**REQUEST**
Copy each line that contains the string "ZBAL".

• • •

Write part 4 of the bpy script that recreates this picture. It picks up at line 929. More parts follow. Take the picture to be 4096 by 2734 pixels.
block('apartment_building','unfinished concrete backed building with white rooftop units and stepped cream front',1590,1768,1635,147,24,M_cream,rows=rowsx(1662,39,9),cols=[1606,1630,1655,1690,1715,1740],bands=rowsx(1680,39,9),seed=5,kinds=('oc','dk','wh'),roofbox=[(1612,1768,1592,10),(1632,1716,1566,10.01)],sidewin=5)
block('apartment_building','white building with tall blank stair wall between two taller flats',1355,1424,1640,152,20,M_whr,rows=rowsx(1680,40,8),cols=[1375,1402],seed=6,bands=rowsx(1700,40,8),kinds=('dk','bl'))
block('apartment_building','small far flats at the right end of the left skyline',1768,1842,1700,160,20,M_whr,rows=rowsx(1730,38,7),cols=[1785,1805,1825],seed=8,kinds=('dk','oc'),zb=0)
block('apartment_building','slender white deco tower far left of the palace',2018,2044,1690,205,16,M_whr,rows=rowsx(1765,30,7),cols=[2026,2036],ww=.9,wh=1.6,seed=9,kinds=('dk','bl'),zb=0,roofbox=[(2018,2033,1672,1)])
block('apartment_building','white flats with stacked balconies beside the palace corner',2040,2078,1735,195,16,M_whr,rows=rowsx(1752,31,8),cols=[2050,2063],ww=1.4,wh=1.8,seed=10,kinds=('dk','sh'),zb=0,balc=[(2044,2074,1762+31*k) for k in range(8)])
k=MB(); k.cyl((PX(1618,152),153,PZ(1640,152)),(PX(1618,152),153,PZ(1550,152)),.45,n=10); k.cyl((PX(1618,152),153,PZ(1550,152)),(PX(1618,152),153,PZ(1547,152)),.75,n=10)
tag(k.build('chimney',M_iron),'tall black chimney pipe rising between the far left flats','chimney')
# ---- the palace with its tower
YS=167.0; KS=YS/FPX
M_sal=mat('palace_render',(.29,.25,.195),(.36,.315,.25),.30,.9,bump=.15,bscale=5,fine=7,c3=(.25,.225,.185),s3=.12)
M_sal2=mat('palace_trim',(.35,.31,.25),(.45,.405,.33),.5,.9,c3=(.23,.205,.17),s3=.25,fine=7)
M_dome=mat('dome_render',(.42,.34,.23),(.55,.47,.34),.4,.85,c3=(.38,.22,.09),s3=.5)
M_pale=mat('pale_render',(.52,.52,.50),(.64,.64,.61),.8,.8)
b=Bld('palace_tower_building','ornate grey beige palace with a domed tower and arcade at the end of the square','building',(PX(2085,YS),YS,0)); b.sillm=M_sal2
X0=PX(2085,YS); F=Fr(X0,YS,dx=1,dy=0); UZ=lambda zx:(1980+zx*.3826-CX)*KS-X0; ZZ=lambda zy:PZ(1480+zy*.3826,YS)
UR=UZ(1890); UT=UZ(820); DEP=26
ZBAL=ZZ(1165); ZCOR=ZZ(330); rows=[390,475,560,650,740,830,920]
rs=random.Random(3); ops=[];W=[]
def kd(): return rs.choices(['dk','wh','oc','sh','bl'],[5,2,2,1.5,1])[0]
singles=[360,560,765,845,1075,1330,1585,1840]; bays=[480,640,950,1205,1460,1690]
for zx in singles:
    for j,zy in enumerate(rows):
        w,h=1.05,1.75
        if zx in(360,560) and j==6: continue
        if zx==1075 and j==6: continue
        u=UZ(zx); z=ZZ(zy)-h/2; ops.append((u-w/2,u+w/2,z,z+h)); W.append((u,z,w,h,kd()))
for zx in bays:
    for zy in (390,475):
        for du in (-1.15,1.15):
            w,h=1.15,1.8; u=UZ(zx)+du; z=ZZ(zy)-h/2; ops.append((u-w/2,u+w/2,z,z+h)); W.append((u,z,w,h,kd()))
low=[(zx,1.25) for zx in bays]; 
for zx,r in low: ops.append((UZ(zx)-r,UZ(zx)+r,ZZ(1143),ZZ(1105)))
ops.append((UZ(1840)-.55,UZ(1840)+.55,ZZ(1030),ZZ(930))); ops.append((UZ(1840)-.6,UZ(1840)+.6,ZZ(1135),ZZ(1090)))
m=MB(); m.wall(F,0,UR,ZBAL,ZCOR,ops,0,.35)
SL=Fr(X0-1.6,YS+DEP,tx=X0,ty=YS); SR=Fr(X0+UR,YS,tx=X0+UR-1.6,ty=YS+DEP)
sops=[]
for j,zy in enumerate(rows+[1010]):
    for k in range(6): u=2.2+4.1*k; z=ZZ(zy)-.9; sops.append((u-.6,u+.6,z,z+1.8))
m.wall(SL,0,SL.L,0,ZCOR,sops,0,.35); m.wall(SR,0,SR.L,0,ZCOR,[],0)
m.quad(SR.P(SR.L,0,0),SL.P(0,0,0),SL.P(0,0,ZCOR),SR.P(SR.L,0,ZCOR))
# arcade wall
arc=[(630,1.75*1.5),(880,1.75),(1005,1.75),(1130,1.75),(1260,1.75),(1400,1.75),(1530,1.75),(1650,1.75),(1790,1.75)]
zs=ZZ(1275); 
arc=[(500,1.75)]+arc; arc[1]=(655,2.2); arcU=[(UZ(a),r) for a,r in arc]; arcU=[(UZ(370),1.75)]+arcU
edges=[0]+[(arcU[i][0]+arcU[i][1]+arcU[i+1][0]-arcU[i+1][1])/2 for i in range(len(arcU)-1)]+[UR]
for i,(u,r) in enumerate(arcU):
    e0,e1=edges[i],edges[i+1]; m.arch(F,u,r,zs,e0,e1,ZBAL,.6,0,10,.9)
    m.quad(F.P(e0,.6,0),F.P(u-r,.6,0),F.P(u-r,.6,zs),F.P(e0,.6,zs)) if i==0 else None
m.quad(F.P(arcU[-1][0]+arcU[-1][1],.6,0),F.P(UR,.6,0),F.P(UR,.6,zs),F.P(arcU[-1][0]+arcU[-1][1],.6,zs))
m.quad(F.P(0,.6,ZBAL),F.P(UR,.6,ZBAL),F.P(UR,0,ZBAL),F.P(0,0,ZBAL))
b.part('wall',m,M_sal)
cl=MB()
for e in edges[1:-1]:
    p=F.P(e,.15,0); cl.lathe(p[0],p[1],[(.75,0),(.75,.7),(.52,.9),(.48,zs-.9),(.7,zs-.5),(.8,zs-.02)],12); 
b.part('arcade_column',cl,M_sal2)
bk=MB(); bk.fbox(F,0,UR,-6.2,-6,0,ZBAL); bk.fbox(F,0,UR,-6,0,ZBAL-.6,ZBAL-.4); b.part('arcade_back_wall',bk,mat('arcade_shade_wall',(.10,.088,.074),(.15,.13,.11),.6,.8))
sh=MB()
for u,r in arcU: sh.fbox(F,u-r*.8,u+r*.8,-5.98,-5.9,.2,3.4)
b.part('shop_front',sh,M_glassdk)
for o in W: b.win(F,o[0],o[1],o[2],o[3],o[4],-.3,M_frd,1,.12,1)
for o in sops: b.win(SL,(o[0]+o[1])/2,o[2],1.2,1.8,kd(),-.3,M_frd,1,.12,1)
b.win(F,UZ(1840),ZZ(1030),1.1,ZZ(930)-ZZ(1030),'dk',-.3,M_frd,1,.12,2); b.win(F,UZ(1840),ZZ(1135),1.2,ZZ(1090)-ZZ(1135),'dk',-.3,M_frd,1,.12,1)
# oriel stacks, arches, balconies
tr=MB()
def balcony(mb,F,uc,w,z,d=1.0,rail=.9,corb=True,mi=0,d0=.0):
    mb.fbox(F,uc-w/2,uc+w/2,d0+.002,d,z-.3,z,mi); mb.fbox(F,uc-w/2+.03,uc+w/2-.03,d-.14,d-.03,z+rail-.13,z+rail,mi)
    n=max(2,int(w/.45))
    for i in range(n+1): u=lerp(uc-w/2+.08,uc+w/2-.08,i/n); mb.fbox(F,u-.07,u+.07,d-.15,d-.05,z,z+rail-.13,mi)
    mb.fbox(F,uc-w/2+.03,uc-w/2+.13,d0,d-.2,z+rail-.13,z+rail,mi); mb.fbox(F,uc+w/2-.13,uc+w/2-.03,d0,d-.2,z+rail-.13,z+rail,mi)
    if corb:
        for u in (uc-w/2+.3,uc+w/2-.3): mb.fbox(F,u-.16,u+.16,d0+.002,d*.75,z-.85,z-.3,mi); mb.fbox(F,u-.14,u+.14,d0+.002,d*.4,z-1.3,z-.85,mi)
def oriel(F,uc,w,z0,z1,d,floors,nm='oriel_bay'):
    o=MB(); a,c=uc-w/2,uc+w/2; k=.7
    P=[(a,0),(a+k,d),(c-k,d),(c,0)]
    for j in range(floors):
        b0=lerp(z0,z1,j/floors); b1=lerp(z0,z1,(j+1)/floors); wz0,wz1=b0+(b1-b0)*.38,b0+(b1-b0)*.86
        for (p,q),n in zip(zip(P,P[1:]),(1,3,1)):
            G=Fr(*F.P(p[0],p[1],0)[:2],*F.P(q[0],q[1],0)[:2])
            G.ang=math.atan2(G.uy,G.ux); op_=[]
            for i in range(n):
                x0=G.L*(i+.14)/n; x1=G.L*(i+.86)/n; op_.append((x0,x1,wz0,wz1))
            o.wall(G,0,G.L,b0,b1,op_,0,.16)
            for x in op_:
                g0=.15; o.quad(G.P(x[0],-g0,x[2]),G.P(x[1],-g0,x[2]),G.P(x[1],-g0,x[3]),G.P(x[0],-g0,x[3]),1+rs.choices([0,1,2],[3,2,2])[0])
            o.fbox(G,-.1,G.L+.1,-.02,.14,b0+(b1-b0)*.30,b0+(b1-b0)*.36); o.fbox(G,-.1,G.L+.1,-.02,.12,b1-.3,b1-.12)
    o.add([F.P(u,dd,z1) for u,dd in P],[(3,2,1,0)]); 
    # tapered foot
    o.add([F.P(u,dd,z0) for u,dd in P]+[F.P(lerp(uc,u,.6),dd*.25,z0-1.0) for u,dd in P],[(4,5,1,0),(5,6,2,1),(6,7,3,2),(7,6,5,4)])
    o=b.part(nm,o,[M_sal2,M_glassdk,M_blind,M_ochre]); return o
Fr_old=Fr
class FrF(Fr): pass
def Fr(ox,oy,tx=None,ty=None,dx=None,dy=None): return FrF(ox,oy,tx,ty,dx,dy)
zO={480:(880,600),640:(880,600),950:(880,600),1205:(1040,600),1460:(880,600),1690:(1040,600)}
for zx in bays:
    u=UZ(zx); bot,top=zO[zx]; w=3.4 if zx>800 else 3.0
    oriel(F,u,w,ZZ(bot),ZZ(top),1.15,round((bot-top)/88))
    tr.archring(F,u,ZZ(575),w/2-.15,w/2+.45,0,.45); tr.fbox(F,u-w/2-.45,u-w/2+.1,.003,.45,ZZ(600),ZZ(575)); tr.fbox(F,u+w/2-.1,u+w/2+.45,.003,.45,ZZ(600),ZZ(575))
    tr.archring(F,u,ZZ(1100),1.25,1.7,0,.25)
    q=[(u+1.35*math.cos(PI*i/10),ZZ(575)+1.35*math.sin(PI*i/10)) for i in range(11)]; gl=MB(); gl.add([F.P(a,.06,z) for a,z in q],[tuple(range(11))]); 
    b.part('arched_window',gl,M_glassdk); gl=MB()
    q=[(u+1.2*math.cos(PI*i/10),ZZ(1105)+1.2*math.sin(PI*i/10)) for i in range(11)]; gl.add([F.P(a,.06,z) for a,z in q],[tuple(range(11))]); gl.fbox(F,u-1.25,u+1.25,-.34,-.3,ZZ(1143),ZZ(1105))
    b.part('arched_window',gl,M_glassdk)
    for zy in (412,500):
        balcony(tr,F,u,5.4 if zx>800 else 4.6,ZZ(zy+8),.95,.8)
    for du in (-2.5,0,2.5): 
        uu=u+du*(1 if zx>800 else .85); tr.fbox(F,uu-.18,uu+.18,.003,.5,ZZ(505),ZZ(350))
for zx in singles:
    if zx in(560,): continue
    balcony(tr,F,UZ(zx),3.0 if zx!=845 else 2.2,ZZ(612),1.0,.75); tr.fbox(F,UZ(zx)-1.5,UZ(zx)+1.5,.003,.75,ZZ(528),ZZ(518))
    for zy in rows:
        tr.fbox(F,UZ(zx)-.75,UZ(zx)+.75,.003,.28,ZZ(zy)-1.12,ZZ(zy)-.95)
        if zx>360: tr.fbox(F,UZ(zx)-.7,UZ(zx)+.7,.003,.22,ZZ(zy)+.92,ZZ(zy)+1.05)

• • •

**CORRECT RESPONSE**
ZBAL=ZZ(1165); ZCOR=ZZ(330); rows=[390,475,560,650,740,830,920]
m=MB(); m.wall(F,0,UR,ZBAL,ZCOR,ops,0,.35)
    e0,e1=edges[i],edges[i+1]; m.arch(F,u,r,zs,e0,e1,ZBAL,.6,0,10,.9)
m.quad(F.P(0,.6,ZBAL),F.P(UR,.6,ZBAL),F.P(UR,0,ZBAL),F.P(0,0,ZBAL))
bk=MB(); bk.fbox(F,0,UR,-6.2,-6,0,ZBAL); bk.fbox(F,0,UR,-6,0,ZBAL-.6,ZBAL-.4); b.part('arcade_back_wall',bk,mat('arcade_shade_wall',(.10,.088,.074),(.15,.13,.11),.6,.8))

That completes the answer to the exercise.